| Location | Staten Island Ny |
| Age | 23 years |
| Cause of Death | Cystic Fibrosis |
| Date of Birth | 25/03/1984 |
| Date of Death | 10/07/2007 |
| Visitors | 856 since 09/02/2009 |
| Creator |
craigy we love you and miss you.you fought hard for 23 years and now you are at peace. keep watching out for us and know that every day that goes by we will miss you and love you more and more.......Craig will always now and forever be the comedian in our family,he made us laugh he made sure that there was always a smile on our faces when ever he was with us .Those of us that were lucky to be blessed by knowing craig have been given a gift. I love you craigy !!!!!
hi craigy
I STILL MISS YOU. DOES THAT PAIN EVER GET LESS?SHINE ON CRAIG.I KNOW YOU ARE ONE OF THE ANGELS ON MY SHOULDER THAT WHISPERS THINGS IN MY EAR WHEN I AM FEELING SAD. I LOVE YOU CRAIG..... LOVE AUNT CAMILLE
To Craig
Life is Just not the same without you. This world does not know it's loss. I've never met someone as happy and sick as you were..You never let it bring you down. Time passes but you will always remain in my thoughts and on my mind I miss you so much! No one will ever be like you ...YOur in our hearts forever!
-Eva
i miss you
People tell me to stop being selfish, but behind closed doors i cry out in pain for my Craig. The world seems like a empty and cold place, i just want the warmth and courage that he gave me back. I’m so alone, i’m so scared. I have nothing left, my dreams, my hopes, my life was ended that dark October 7 at 1:30am as i held the man i would have give my life to, laid breathless in my arms. I wander this world alone with a mask of someone who is no longer sad yet behind that closed doors i scream for this pain to stop and to be reunited with the one person who understood me, the one person who told me to hold my head up high because i’m beautiful and he loved me, and no one can take that away from me . The memory of his last day will be with me forever and even though many people tell me i couldn’t help him, i can’t help to still think i wish there was something i could have done to save his life. i love my Craig AND I KNOW HE LOVED ME CAUSE WITH HIS LAST BREATH ME HELD MY HAND AND TOLD ME SO.
my love this is my promise to you to live the best i can, waiting for the day that you will come and save me from this world of pain and take me into your loving arms where our life will continue in heaven just as it left off I LOVE YOU ALWAYS AND FOREVER!!!!!!!!!!!!!!

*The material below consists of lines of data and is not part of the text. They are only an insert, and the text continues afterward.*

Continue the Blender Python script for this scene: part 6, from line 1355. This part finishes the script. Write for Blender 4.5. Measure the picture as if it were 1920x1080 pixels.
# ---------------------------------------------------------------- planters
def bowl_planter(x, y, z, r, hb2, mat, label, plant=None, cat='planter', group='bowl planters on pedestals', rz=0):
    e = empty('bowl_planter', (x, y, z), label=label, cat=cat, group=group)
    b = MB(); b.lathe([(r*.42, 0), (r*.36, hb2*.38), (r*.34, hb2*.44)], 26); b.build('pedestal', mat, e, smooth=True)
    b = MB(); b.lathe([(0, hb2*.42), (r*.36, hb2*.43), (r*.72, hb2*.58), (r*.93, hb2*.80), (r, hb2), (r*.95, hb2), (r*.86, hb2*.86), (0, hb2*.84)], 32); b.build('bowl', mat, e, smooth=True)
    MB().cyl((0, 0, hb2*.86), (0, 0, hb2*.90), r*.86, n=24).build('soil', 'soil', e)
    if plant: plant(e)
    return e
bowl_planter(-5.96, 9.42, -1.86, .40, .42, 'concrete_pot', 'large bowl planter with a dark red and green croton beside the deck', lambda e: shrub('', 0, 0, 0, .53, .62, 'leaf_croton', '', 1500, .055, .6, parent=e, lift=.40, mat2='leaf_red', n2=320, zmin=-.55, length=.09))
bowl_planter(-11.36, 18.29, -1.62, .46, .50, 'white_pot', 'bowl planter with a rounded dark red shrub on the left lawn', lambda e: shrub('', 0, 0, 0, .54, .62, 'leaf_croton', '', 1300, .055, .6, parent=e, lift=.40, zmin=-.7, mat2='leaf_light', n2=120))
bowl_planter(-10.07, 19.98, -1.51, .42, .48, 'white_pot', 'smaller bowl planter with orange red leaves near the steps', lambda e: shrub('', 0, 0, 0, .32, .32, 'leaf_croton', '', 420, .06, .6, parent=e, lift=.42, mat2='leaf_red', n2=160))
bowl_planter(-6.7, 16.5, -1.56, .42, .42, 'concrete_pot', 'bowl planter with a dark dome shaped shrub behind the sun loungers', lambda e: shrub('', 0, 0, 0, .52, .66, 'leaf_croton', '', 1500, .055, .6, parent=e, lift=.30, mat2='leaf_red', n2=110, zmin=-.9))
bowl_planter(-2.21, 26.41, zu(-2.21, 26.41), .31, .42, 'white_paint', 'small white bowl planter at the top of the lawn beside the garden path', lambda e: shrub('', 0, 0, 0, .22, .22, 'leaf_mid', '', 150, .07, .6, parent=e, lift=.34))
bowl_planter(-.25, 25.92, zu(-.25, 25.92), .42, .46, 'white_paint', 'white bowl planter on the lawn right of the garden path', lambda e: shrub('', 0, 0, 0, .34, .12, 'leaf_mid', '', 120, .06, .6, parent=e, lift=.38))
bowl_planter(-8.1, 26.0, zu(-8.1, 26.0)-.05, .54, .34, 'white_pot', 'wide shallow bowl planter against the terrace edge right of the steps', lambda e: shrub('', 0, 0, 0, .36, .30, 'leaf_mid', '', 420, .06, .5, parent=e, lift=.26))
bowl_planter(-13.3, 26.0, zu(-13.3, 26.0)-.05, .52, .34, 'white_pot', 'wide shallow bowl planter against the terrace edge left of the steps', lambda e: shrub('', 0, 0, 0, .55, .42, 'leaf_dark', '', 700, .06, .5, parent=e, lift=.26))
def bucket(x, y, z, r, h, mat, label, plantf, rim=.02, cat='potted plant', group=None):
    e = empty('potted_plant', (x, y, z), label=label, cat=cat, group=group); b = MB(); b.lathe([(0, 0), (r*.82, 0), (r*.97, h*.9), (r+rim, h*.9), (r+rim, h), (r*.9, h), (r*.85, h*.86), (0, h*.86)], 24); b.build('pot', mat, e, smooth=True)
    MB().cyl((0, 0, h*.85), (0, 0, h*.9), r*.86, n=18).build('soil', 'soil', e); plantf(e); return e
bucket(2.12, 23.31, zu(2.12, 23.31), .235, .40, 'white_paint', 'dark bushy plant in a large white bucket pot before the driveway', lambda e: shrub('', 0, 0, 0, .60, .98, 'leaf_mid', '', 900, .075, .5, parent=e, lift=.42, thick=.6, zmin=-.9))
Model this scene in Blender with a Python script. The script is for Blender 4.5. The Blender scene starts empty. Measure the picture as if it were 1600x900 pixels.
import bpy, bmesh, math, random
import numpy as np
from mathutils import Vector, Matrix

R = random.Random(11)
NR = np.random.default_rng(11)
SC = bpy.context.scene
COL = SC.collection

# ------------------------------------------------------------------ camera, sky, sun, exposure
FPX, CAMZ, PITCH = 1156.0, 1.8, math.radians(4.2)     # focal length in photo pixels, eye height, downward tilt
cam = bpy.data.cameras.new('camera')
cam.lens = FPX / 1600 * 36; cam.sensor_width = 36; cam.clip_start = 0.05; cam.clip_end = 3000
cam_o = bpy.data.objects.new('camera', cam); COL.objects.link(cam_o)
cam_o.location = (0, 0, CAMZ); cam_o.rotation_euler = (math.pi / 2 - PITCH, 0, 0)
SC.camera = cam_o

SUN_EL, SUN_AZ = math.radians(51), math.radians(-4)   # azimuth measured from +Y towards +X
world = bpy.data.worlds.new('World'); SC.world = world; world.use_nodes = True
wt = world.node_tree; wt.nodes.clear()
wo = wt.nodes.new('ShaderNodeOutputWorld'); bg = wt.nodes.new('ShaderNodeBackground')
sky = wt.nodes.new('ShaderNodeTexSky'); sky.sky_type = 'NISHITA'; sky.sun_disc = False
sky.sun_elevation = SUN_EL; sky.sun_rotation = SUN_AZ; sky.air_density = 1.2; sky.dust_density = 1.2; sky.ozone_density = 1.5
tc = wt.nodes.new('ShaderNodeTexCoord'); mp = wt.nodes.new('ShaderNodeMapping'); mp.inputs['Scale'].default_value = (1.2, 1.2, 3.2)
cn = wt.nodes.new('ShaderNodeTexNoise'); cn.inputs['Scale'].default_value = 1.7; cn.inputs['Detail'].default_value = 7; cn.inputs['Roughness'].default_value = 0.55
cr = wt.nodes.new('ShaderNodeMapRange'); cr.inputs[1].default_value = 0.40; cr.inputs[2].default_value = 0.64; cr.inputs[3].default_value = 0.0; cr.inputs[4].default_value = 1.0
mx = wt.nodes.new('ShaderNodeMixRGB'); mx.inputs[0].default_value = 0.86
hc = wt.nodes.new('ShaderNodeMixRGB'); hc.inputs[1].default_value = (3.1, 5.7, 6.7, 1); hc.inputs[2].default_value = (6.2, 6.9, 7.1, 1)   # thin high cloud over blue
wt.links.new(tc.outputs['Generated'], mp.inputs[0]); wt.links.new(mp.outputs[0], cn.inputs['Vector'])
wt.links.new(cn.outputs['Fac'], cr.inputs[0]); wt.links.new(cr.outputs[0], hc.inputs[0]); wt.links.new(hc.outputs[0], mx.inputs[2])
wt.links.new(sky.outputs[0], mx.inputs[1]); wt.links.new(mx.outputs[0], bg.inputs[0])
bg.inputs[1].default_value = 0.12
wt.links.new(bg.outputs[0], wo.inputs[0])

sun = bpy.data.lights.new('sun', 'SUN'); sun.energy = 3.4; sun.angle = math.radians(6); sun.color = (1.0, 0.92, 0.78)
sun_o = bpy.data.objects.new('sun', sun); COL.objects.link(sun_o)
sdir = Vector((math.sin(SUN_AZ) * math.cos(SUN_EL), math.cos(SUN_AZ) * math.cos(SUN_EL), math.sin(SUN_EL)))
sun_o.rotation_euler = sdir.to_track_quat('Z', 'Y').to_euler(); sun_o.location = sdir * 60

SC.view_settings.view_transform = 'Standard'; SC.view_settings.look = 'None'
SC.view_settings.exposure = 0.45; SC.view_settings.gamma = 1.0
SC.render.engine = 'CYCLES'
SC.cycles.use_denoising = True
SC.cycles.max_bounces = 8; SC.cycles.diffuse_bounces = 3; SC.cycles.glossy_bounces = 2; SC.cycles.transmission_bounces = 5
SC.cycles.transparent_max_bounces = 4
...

Hi Craig, I never knew you but I wanted to ask you to look out for my Son Oliver. He left aged 23 too, after spending a couple of months in New York (he loved your country) I just thought it would be good for you to get together where you are now.
My thought's to your family too Craig. I honestly know what they are going through, this is something no parent should have to suffer.
Rest peacefully Craig.
Shaun, Oliver's Dad in England x
THE OLD RUGGED CROSS
By the old rugged cross, Craig waits with a smile, for the family and friends he loves, and left for a while.
Sent with love
♥.•** •.♥.•** •.♥.♥ ♥
I believe in Angels
I wish it wasnt true,
We didnt want an Angel
We only wanted you,
♥.•** •.♥.•** •.♥.♥ ♥
Youve left behind our broken hearts.
Our thoughts and photos too.
We didnt want a memory
We only wanted you .
♥.•** •.♥.•** •.♥.♥ ♥
Sweet Dreams Beautiful Angel.xXxXx
For Craig,xxx.
Those we love don't go away,
They walk beside us every day,
Unseen, unheard, but always near,
Still loved, still missed and very dear.